Для начала разберемся, какую роль дон Хуан играет в сюжете. В начале комедии мы наблюдаем встречу двух гендерно различных миров: войско под командованием дона Педро возвращается в Мессину — город, где живут в основном старики и молодые женщины. Одним из отрядов командует дон Хуан, обозначенный в списке действующих лиц как «побочный брат» дона Педро. Сам он не подает голоса, пока к нему не обращается мессинский губернатор Леонато. Это молчание — типичный штрих к портрету шекспировского злодея. Мы помним Яго и Эдмунда как немногословных наблюдателей: они молчат, смотрят со стороны и собирают информацию, чтобы потом вернее завлечь жертву в сети. Мы узнаём, что между доном Хуаном и его законным братом доном Педро произошла некая ссора, однако теперь они примирились. (Неизвестно, была ли недавняя война вызвана этой ссорой — о ее причинах нам ничего не сказано.) Дон Хуан сам признаёт, что чужд ораторского искусства: «Благодарю. Я не люблю лишних слов, но… Благодарю»[55] (I, 1). Далее наше внимание переключается на сватовство Клавдио к губернаторской дочке Геро и на шутливую перепалку Беатриче с Бенедиктом — бравым офицером из войска дона Педро.

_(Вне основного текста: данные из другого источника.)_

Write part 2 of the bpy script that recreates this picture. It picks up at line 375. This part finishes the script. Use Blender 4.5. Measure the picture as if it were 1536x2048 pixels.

В третьей сцене мы наблюдаем, как дон Хуан, уже в полноценном амплуа злодея, разговаривает со своим приспешником Конрадом. Дон Хуан являет картину угрюмой меланхолии, сознаваясь, что у печали его нет границ. Презирая «намордник» — то есть унизительный мирный договор, навязанный ему братом, — дон Хуан выбирает путь радикальной откровенности. В отличие от тех шекспировских злодеев, которые сознательно носят маску (или даже, подобно Яго, в открытую утверждают: «Я — не я»[56]), дон Хуан заявляет, что неспособен на притворство: «Я не умею скрывать свои чувства: когда у меня есть причина для печали, я должен быть печальным и ни на чьи шутки не улыбаться» (I, 3). Он очень своеобразный злодей: его отличительная черта — не коварство и скрытность, а полная прозрачность сути: «…Никто не станет отрицать, что я откровенный негодяй» (I, 3). В этот момент приходит известие о скорой женитьбе Клавдио — «правой руки» дона Педро. Дон Хуан незамедлительно отмечает: «Пожалуй, тут есть на чем сорвать мою досаду. Этот юный выскочка — причина моего падения, и, если я хоть как-нибудь сумею насолить ему, я буду очень счастлив» (I, 3). Раз Клавдио занял место дона Хуана подле его брата, дон Хуан постарается испортить ему свадьбу.
Как мы уже видели, простая схема романтической комедии — «парень встречает девушку» — устраивает Шекспира далеко не всегда. Иногда парень действительно встречает девушку в самом начале, но дальше все становится очень сложно. Например, «парень встречает девушку, чем сильно злит других парней — своих приятелей» или даже «парень встречает девушку и соглашается на этот вариант, потому что парень, которого он действительно любит, недосягаем». Вообще, романтические комедии эпохи Возрождения, включая и шекспировские пьесы, создавались преимущественно для мужской аудитории. Неудивительно, что центральное место в них отводится отношениям между мужчинами. «Много шума из ничего» — яркий образчик шекспировского броманса[57], как дает нам понять дон Хуан. Дон Педро уже обещал Клавдио добиться руки Геро от его имени, так что сватовство обретает вид договора между Клавдио, доном Педро и Леонато — практически без участия самой Геро. Жених с невестой впервые обмениваются репликами лишь в сцене венчания, а в победоносном заявлении дона Педро: «Знай, Клавдио, я посватался от твоего имени, и прекрасная Геро согласна. Я переговорил с ее отцом — он тоже согласен. Назначай день свадьбы» (II, 1) — явно кое-чего не хватает. Например, недвусмысленного согласия девушки. Геро молчалива отчасти потому, что ее голос не имеет значения. Она лишь предмет сделки между всесильными мужчинами; ее присутствие укрепляет сеть мужских взаимоотношений, на которых держится сюжет пьесы.